Docs/01 prompt engineering/patterns/reflection

Output Critique and Verification

Version: 1.0.0
Last updated: 2026-07-16

Purpose

Use a bounded critique pass to find correctable defects before accepting model output.

Why

Self-refinement can improve some generated outputs [1], but a model may repeat or rationalize the same mistake. Critique is a quality technique, not independent verification.

How

  1. Generate a candidate against an explicit rubric.
  2. Validate objective properties with code first.
  3. Ask for a defect list tied to rubric IDs, not private reasoning.
  4. Revise once when defects are actionable.
  5. Re-run validators and stop; escalate unresolved failures.
<instructions>
Review the candidate against R1–R5.
Return only defects as `{rubric_id, evidence, correction}`.
Do not reveal private chain-of-thought.
</instructions>

When

Use for writing, code review, summaries, and plans where a rubric exists. Skip for simple deterministic extraction.

Tradeoffs

Benefit Cost
Catches omissions Additional latency and spend
Rubric-aligned revision Correlated errors remain
Explicit defect evidence Can over-edit valid output

Anti-Patterns

  • “Check your work” without a rubric.
  • Infinite critique/rewrite loops.
  • Treating self-approval as a compliance control.
  • Requesting hidden reasoning for review.

Enterprise Considerations

Audit candidate, rubric version, defects, revision, and validator results.
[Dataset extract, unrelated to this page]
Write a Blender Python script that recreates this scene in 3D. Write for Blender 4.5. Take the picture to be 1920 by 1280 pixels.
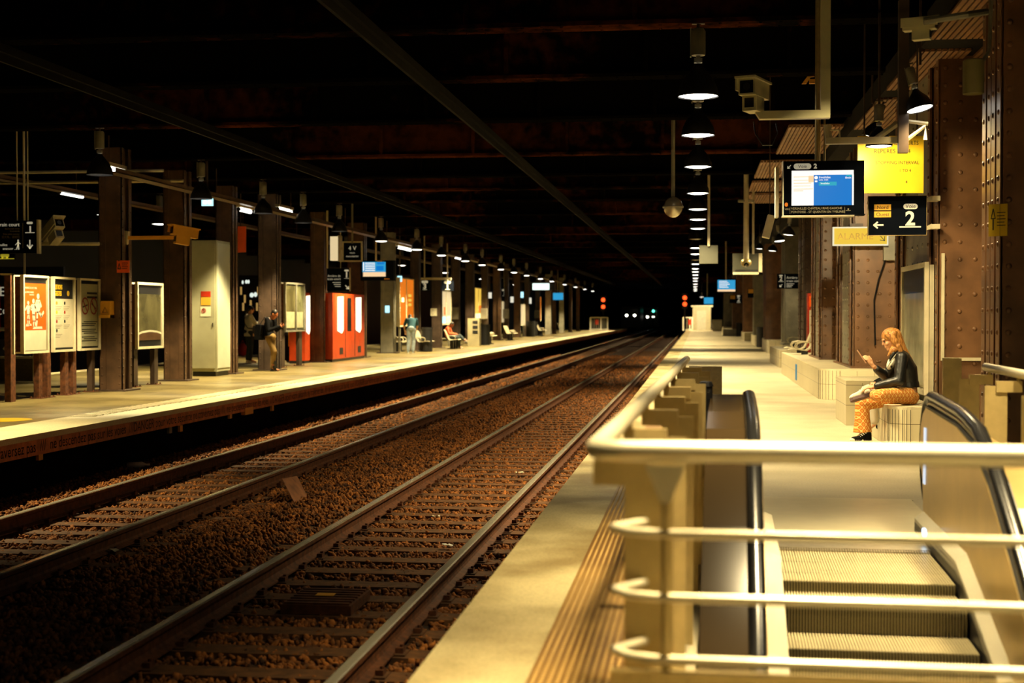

Use independent tools or qualified reviewers for high-impact decisions.

Checklist

  • Critique references explicit rubric IDs
  • Objective checks run in code
  • Revision count is bounded
  • Unresolved failures escalate
  • High-impact outputs receive independent review

References

  1. Madaan et al., “Self-Refine: Iterative Refinement with Self-Feedback,” NeurIPS 2023, https://arxiv.org/abs/2303.17651

Changelog

  • 1.0.0 (2026-07-16): Initial bounded critique and verification standard.